Frustrated Democrats again opposed the latest plan, which is subject to Ohio Supreme Court review. They began the hearing by offering their own, more closely divided map — and then a series of four targeted amendments aimed at boosting Democratic representation within the GOP-drawn map. Both efforts were unsuccessful.

“The amendments don’t particularly solve any of the problems,” Republican House Speaker Bob Cupp, the panel’s co-chair, said.

The 5-2 vote was in response to justices invalidating an earlier congressional map as gerrymandered in January. That decision said it didn’t have to match Ohio’s 54% Republican-46% Democratic breakdown, as legislative maps were ordered to, but should be fair.
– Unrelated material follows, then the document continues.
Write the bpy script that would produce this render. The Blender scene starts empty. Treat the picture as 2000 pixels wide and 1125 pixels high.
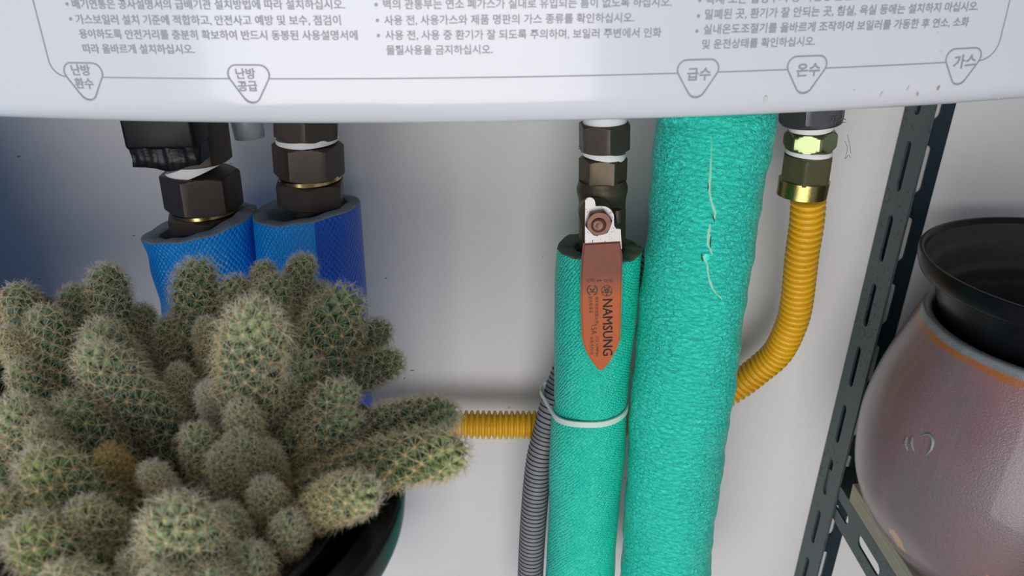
import bpy, bmesh, math, random
import numpy as np
from mathutils import Vector, Matrix
from mathutils.bvhtree import BVHTree

S = bpy.context.scene
COL = S.collection
H = 1.35                       # camera height above the floor
R = math.radians

# ------------------------------------------------------------------ camera
PITCH, YAW, ROLL = R(25), R(1.0), R(0.7)
fw = np.array([math.sin(YAW)*math.cos(PITCH), math.cos(YAW)*math.cos(PITCH), -math.sin(PITCH)])
_rt = np.cross(fw, [0, 0, 1.]); _rt /= np.linalg.norm(_rt); _up = np.cross(_rt, fw)
rt = _rt*math.cos(ROLL)-_up*math.sin(ROLL); up = _up*math.cos(ROLL)+_rt*math.sin(ROLL)
cam_d = bpy.data.cameras.new('camera'); cam = bpy.data.objects.new('camera', cam_d); COL.objects.link(cam)
cam.matrix_world = Matrix(((rt[0], up[0], -fw[0], 0), (rt[1], up[1], -fw[1], 0), (rt[2], up[2], -fw[2], H), (0, 0, 0, 1)))
cam_d.lens = 27.0; cam_d.sensor_width = 36.0; cam_d.clip_start = 0.02; cam_d.clip_end = 50
cam_d.dof.use_dof = True; cam_d.dof.focus_distance = 0.47; cam_d.dof.aperture_fstop = 15.0
S.camera = cam

# ------------------------------------------------------------------ light
S.view_settings.view_transform = 'Standard'; S.view_settings.look = 'None'
S.view_settings.gamma = 1.0; S.view_settings.use_curve_mapping = False
S.view_settings.exposure = 0.0
W = bpy.data.worlds.new('daylight'); S.world = W; W.use_nodes = True
bgn = W.node_tree.nodes['Background']
bgn.inputs[0].default_value = (0.82, 0.88, 1.0, 1); bgn.inputs[1].default_value = 0.38

def area(name, loc, target, sx, sy, power, color):
    d = bpy.data.lights.new(name, 'AREA'); d.shape = 'RECTANGLE'; d.size = sx; d.size_y = sy
    d.energy = power; d.color = color
    o = bpy.data.objects.new(name, d); COL.objects.link(o); o.location = loc
    o.rotation_euler = (Vector(target)-Vector(loc)).to_track_quat('-Z', 'Y').to_euler(); return o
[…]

The invalidated map included six safe GOP seats, two safe Democratic seats and seven tossups that experts said favored Republicans. The new map includes 10 safe Republican seats, three safe Democratic seats and two Democratic-leaning tossups.

One of those competitive districts is in the Cincinnati area now represented by Republican U.S. Rep. Steve Chabot. The other in the Toledo area represented by Democratic U.S. Rep. Marcy Kaptur, the longest serving woman in Congress.

Twelve of Ohio’s 16 current U.S. House seats are held by Republicans. The state will lose one seatwith the 2022 elections due to lagging population recorded in the 2020 Census. The new maps are designed to account for that shift.

The map approved Wednesday adds to Republican U.S. Rep. Troy Balderson’s partisan advantage in the Columbus-area 12th District that was competitive for Democrats as recently as 2018.

Ohio’s one lost congressional seat is subtracted in the Akron area, where the once reliably safe districts of Democratic U.S. Rep. Tim Ryan and Republican U.S. Rep. Anthony Gonzalez were merged into a single district leaning 4.3% Democratic. Ryan is seeking a U.S. Senate seat and Gonzalez announced his retirement after voting to impeach former Republican President Donald Trump.

Without bipartisan support, the map will last just four years — rather than the possible 10 stretching until the next census. That’s assuming it is upheld by the court, where separate lawsuits have been brought by the National Democratic Redistricting Committee’s legal arm, as well as the Ohio offices of the League of Women Voters and the A. Philip Randolph Institute.

Republicans sought to pass it Wednesday, because the candidate filing deadline for Congress is coming up Friday. Democrats argued the deadline was artificial, given lawmakers have within their power to move the May 3 primary. They have so far refused, despite concern from the state’s attorney general, secretary of state and its association of county election officials.

Congressional representatives are not required to live in their districts, but it can be a political disadvantage to live outside them.